Several aspects of the tax changes directly and brazenly break promises
that Albanese and his team made repeatedly to the electorate at recent
federal elections.
The NDIS savings targets named are widely viewed as unrealistic. In this
way, the budget is avoiding necessary reform of that system, kicking the
can down the road, and doing so in a way that is dishonest.
Even accounting for the untrustworthy NDIS savings targets, the budget
fails to substantially improve the budget bottom-line.
The budget gives a large number of discretionary powers to the Treasurer,
rather than codifying behaviour in legislation, as is customary.
It is more than two years until the next federal election must be called.
Perhaps Treasurer Jim Chalmers expected the budget legislation to be waved
through the senate with support from the Australian Greens party, and then to
ride out the weather from broken promises in that time.
But this budget has been so poorly received that the government has had to
retreat on key aspects of it, and may yet be pushed to make further retreats.
The Greens have so far not given their support to it. Greens Senator Nick
McKim has objected to the number of discretionary powers that Chalmers has
sought to give himself.
The high number of discretionary powers could be seen as a power grab by that
minister. But I suspect it is a product of something else: laziness.
When you are drafting a piece of legislation, it is much easier to delegate
powers to a minister than to do the up-front consideration that decides how to
deal with a matter.
The poor workmanship of this budget is part of a larger pattern. Over
multiple rounds, the ALP executive has shown itself to be unwilling or
incapable of rising to the detail required of its responsibilities,
1. The social media ban needed complex identification infrastructure that
did not exist.
2. A 2024 environmental protection bill would have established a regulator
without defining what it would enforce.
3. The AML/CTF legislation includes heavy delegated powers.
4. Attorney-General Michelle Rowland introduced legislation seeking to
block FOI applications. This seems to have been a lazy attempt to fix a
narrow problem of there being too many low-effort AI-generated
applications. Her bill featured unwarranted ministerial powers.

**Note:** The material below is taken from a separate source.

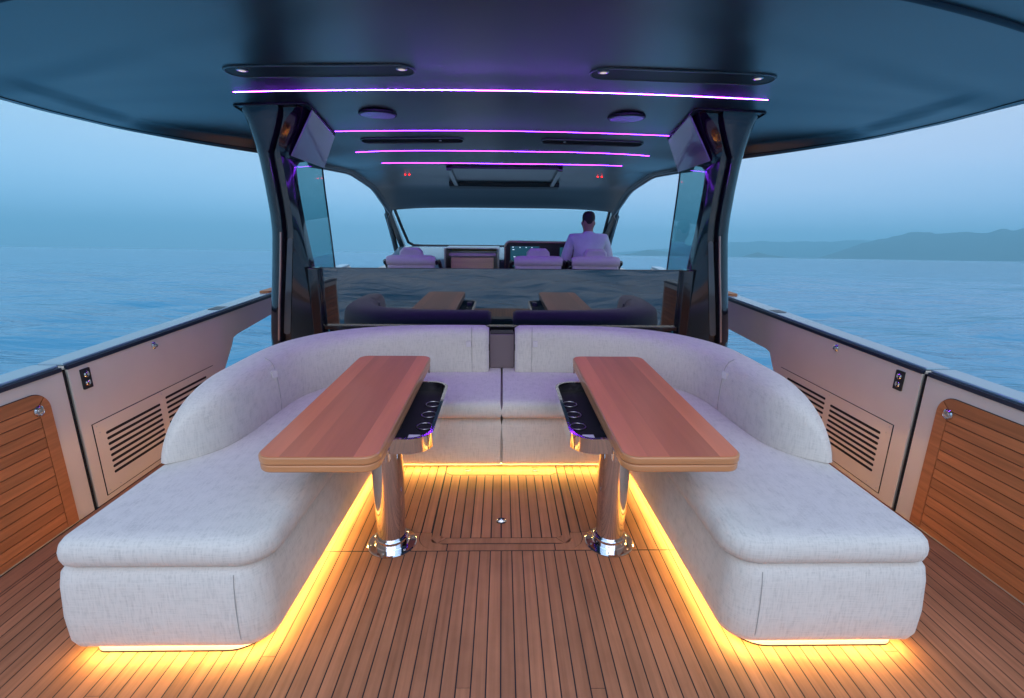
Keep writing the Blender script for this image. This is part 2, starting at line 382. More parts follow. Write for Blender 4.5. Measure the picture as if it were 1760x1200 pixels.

5. Albanese and his Attorney-General botched the design of the Royal
Commission into Antisemitism and Social Cohesion. They initially rejected
a Royal Commission, instead announcing a narrow national security review
under former intelligence chief Dennis Richardson. Political pressure
forced a U-turn weeks later. At this point they crudely bolted together
Richardson's highly-classified intelligence inquiry and a social cohesion
mandate. Richardson resigned shortly afterwards, seeing no suitable role
for himself in the rushed framework.
6. The wording for the Voice Referendum was generated by a quick meeting,
and did not reaching the drafting standard of the constitution. The
referendum pitch was - first we'll make some constitutional changes, later
we'll sort out the detail. Voters were skeptical.

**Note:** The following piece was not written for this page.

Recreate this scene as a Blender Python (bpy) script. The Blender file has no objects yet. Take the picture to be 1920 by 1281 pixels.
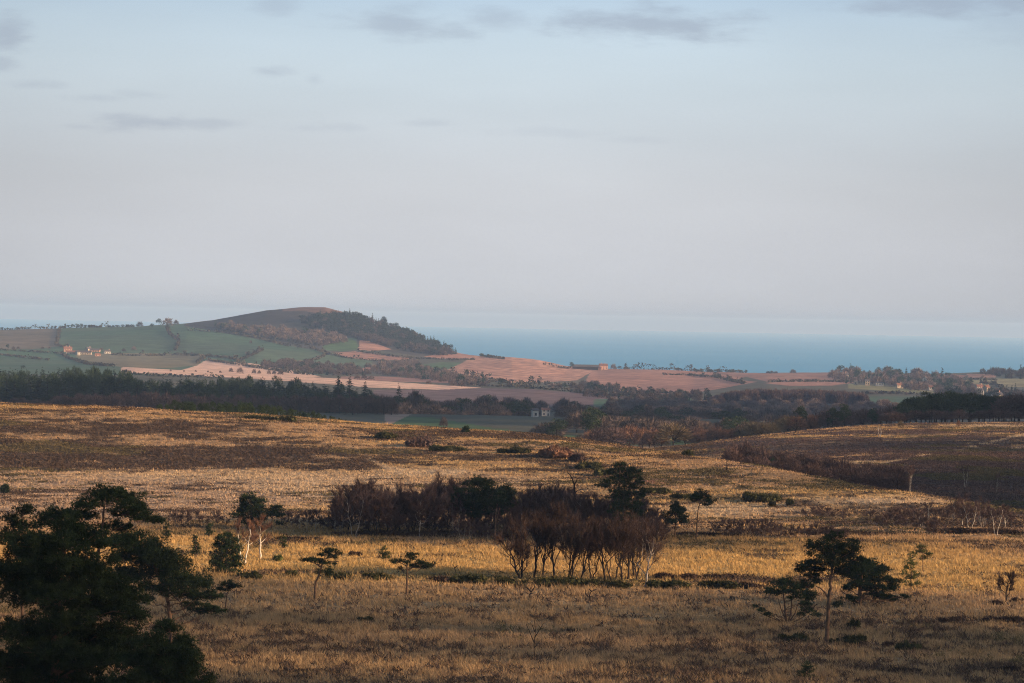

7. Back further, the design of the National Disability Insurance Scheme
did not consider or cover edge-cases. It has been widely rorted and is
undermining Australia's ability to balance its budget.
8. Now we have a budget that seems to have been crafted on a whiteboard.
Parliamentarians are (a) trustees of the constitution and (b) professional
legislators.
The ALP is not rising to those responsibilities, and is cultivating a poor
standard of workmanship.
Delegation-heavy clauses are a canary of bad legislation: it shows that the
detail work has not been done.
A vulgar idiom warns about the futility of polishing a turd.
The Senate should not merely reject the broad delegated powers, but should
treat the presence of them as evidence that the budget is half-baked and
therefore unfit-for-purpose, and reject it entirely.